■ YOUR OBJECTIVE ■
Please transcribe the data below exactly. Leave the pictures out.

■ DATA BLOCK ■
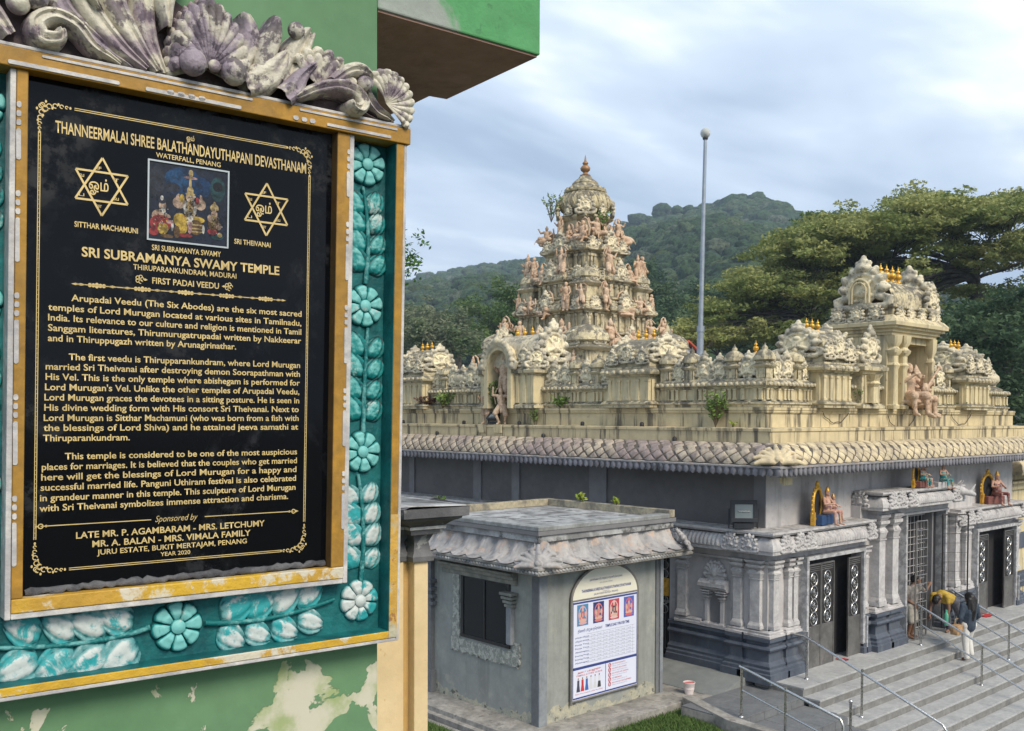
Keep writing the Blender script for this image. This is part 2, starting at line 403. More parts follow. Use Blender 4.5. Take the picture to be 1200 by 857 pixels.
m_crest = mat('crest plaster', (.66,.62,.51), (.33,.27,.30), 9, .55, .06, .2, .7, .5, 40, spots=(17,.54,.60,(.085,.06,.09),.75))
m_crestd = mat('crest plaster dark mauve', (.32,.27,.32), (.58,.54,.46), 11, .53, .06, .2, .7, .5, 40, spots=(15,.50,.57,(.06,.045,.065),.8))
m_cresth = mat('crest shadowed backing', (.06,.045,.05), (.16,.12,.13), 7, .5, .1, .2, .9, .5, 30)

pil = thing('green_pillar', 'green painted pillar with flaking paint behind the black plaque and a beam end jutting right', 'pillar', (SROOT[0],SROOT[1],0), SROT)
SZ = 5.767
b = MB(); b.box(-3.2,.178,.075,1.0, .0,SZ+2.6); part('shaft', b, m_greenw, pil, world=False, bevel=.004)
b = MB(); b.prism([(.181,.078),(.785,.078),(.785,.63),(.715,.64),(.715,.98),(.181,.98)], SZ+1.165, SZ+2.4)
part('beam', b, m_green2, pil, world=False, bevel=.005)
b = MB(); b.prism([(.185,.086),(.777,.086),(.777,.622),(.707,.632),(.707,.97),(.185,.97)], SZ+1.159, SZ+1.167)
part('soffit', b, m_soffit, pil, world=False)

fr = thing('plaque_frame', 'ochre and teal moulded frame with flowers round the black granite plaque', 'frame', SROOT, SROT)
b = MB(); b.box(-.96,.20,.055,.09,-.66,.80); part('backing', b, m_tealbg, fr, world=False)
for nm, bx, mt in (('inner_strip',(0,.038,-.002,.054,-.437,.7615),m_yel),('inner_strip',(-.799,-.775,-.002,.054,-.437,.7615),m_yel),
               ('inner_strip',(-.799,.038,-.0025,.054,-.470,-.4375),m_yelw),
               ('outer_strip',(.184,.209,-.006,.088,-.635,.7615),m_yel),('outer_strip',(-1.0,.209,-.006,.088,-.657,-.636),m_yelw),
               ('outer_strip',(-.965,-.940,-.006,.088,-.635,.7615),m_yel),('top_bar',(-1.02,.226,-.012,.088,.762,.806),m_yel)):
    b = MB(); b.box(*bx); part(nm, b, mt, fr, world=False, bevel=.0025)
for bx in ((.0385,.052,.0005,.054,-.484,.7612),(-.812,-.7995,.0005,.054,-.484,.7612),(-.799,.038,.0005,.054,-.484,-.4705),
           (.2095,.219,-.004,.088,-.667,.7612),(-1.02,.209,-.004,.088,-.667,-.6575),(-1.02,.2262,-.010,.088,.8065,.815)):
    b = MB(); b.box(*bx); part('white_edge', b, m_wline, fr, world=False, bevel=.002)
m_darkoch = mat('dark ochre reveal', (.16,.085,.02), (.10,.06,.02), 7, .5, .15, .2)  # side face of the inner strip, darker ochre than its front
for bx, mt in (((.1825,.1842,-.004,.0545,-.634,.7612),m_tealbg),((-.939,.182,-.004,.0545,-.6362,-.6345),m_tealbg),((-.0012,.0,-.001,.0525,-.436,.7612),m_darkoch),((-.940,-.9385,-.004,.0545,-.634,.7612),m_tealbg)):
    b = MB(); b.box(*bx); part('painted_reveal', b, mt, fr, world=False)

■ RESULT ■
Keep writing the Blender script for this image. This is part 2, starting at line 403. More parts follow. Use Blender 4.5. Take the picture to be 1200 by 857 pixels.
m_crest = mat('crest plaster', (.66,.62,.51), (.33,.27,.30), 9, .55, .06, .2, .7, .5, 40, spots=(17,.54,.60,(.085,.06,.09),.75))
m_crestd = mat('crest plaster dark mauve', (.32,.27,.32), (.58,.54,.46), 11, .53, .06, .2, .7, .5, 40, spots=(15,.50,.57,(.06,.045,.065),.8))
m_cresth = mat('crest shadowed backing', (.06,.045,.05), (.16,.12,.13), 7, .5, .1, .2, .9, .5, 30)

pil = thing('green_pillar', 'green painted pillar with flaking paint behind the black plaque and a beam end jutting right', 'pillar', (SROOT[0],SROOT[1],0), SROT)
SZ = 5.767
b = MB(); b.box(-3.2,.178,.075,1.0, .0,SZ+2.6); part('shaft', b, m_greenw, pil, world=False, bevel=.004)
b = MB(); b.prism([(.181,.078),(.785,.078),(.785,.63),(.715,.64),(.715,.98),(.181,.98)], SZ+1.165, SZ+2.4)
part('beam', b, m_green2, pil, world=False, bevel=.005)
b = MB(); b.prism([(.185,.086),(.777,.086),(.777,.622),(.707,.632),(.707,.97),(.185,.97)], SZ+1.159, SZ+1.167)
part('soffit', b, m_soffit, pil, world=False)

fr = thing('plaque_frame', 'ochre and teal moulded frame with flowers round the black granite plaque', 'frame', SROOT, SROT)
b = MB(); b.box(-.96,.20,.055,.09,-.66,.80); part('backing', b, m_tealbg, fr, world=False)
for nm, bx, mt in (('inner_strip',(0,.038,-.002,.054,-.437,.7615),m_yel),('inner_strip',(-.799,-.775,-.002,.054,-.437,.7615),m_yel),
               ('inner_strip',(-.799,.038,-.0025,.054,-.470,-.4375),m_yelw),
               ('outer_strip',(.184,.209,-.006,.088,-.635,.7615),m_yel),('outer_strip',(-1.0,.209,-.006,.088,-.657,-.636),m_yelw),
               ('outer_strip',(-.965,-.940,-.006,.088,-.635,.7615),m_yel),('top_bar',(-1.02,.226,-.012,.088,.762,.806),m_yel)):
    b = MB(); b.box(*bx); part(nm, b, mt, fr, world=False, bevel=.0025)
for bx in ((.0385,.052,.0005,.054,-.484,.7612),(-.812,-.7995,.0005,.054,-.484,.7612),(-.799,.038,.0005,.054,-.484,-.4705),
           (.2095,.219,-.004,.088,-.667,.7612),(-1.02,.209,-.004,.088,-.667,-.6575),(-1.02,.2262,-.010,.088,.8065,.815)):
    b = MB(); b.box(*bx); part('white_edge', b, m_wline, fr, world=False, bevel=.002)
m_darkoch = mat('dark ochre reveal', (.16,.085,.02), (.10,.06,.02), 7, .5, .15, .2)  # side face of the inner strip, darker ochre than its front
for bx, mt in (((.1825,.1842,-.004,.0545,-.634,.7612),m_tealbg),((-.939,.182,-.004,.0545,-.6362,-.6345),m_tealbg),((-.0012,.0,-.001,.0525,-.436,.7612),m_darkoch),((-.940,-.9385,-.004,.0545,-.634,.7612),m_tealbg)):
    b = MB(); b.box(*bx); part('painted_reveal', b, mt, fr, world=False)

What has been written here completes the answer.